A boost to get it done came from President Donald Trump on Tuesday. Of all people.

“You folks are going to have to come up with a solution,” the president told 25 lawmakers at the White House. “And if you do, I will sign that solution.”

There is urgency for lawmakers to pass legislation. The Trump administration has been winding down the program that since 2012 has allowed immigrants known as Dreamers to work and travel without fear of deportation. In March, permits issued under the program will begin to expire. By then, Republicans and Democrats must bring forth a bill to legalize and eventually offer a path to citizenship to these younger immigrants.

EDITORIAL

The biggest surprise Tuesday was that Trump looked beyond the plight of Dreamers and suggested he wants lawmakers to pursue comprehensive immigration reform.
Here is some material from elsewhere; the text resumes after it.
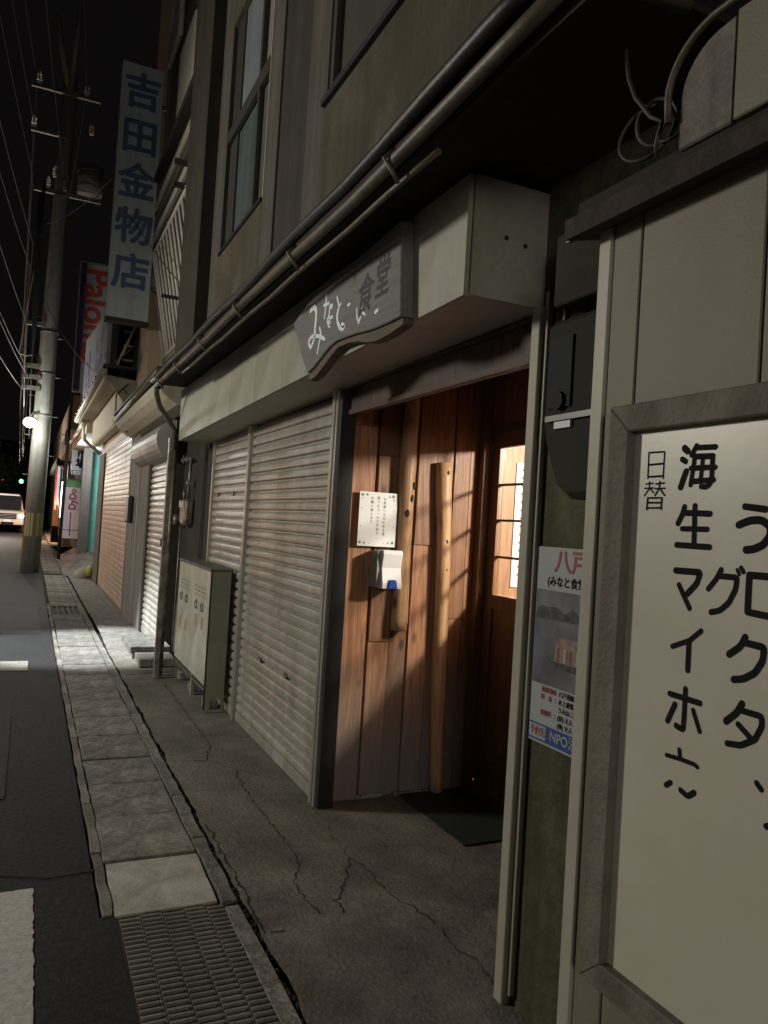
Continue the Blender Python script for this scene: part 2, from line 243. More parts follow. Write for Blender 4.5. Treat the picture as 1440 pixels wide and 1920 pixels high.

“If you want to take it that further step, I’ll take the heat,” Trump told Republican Sen. Lindsey Graham during the televised meeting. “You are not that far away from comprehensive immigration reform.”

It is the most welcomed statement we’ve heard from Trump in a long time. And — no joke — we sense that he is sincere. This isn’t the first time during his presidency that Trump has expressed support for comprehensive immigration reform that would lead to the legalization of some 11 million undocumented immigrants in the U.S.

We also know Trump is not to be trusted. All it might take is a phone call from conservative commentator Ann Coulter or a conversation with Stephen Miller, a White House adviser with creepy nationalist views, to not only steer Trump away from immigration reform, but to get him to double down on the anti-immigrant cruelty that plays well with hard-line conservatives.

While the president’s words about large-scale reform were encouraging, legalizing Dreamers must come first for compassionate and practical reasons. Many of these younger immigrants have launched professional careers in recent years. They are teachers, doctors and computer engineers. It makes no sense to disrupt the communities where they live and the people they serve.

It’s also hard to imagine Trump coming through on comprehensive immigration reform in the long run given his zeal in other ways to drive immigrants out of the country. The latest move came Monday, when his administration announced it would send back 200,000 people to El Salvador by ending a program that gave them “temporary protected status” in the U.S. after an earthquake in 2001. Last year, the administration announced 60,000 Haitians had to leave after coming to the U.S. legally in 2010 after an earthquake.

Many of the Salvadorans have been here at least 15 years. In that time, they’ve raised American-born children. Gang violence now runs rampant in their country and throughout Central America. To send them back would be to destroy their lives.

If the Trump administration wants to make drastic changes to this refugee program, it should apply the changes only to new arrivals. Don’t send people back to poverty in Haiti or to El Salvador for a death sentence. We are, as a nation, better than that.

When it comes to Dreamers, Trump has expressed sympathy for their predicament. He has said he would treat them with “heart.” Still, a bill to give them permanent relief from deportation is far from a done deal. Republicans likely will want something extreme in exchange for legalizing Dreamers. GOP lawmakers want to help Trump fulfill his promise to build a border wall even though it makes much more sense to devote additional funding to personnel, vehicles, drones and other technological tools at the border.

Republicans also want to change the U.S. policy that allows immigrants living in the U.S. legally to bring over family members, which is sometimes called chain migration. But that’s a policy that goes back decades. It deserves a full airing of the pros and cons as part of the larger debate on comprehensive immigration reform.

But the first step, if Trump is serious, is to tell the Dreamers they’ve got a home — for good.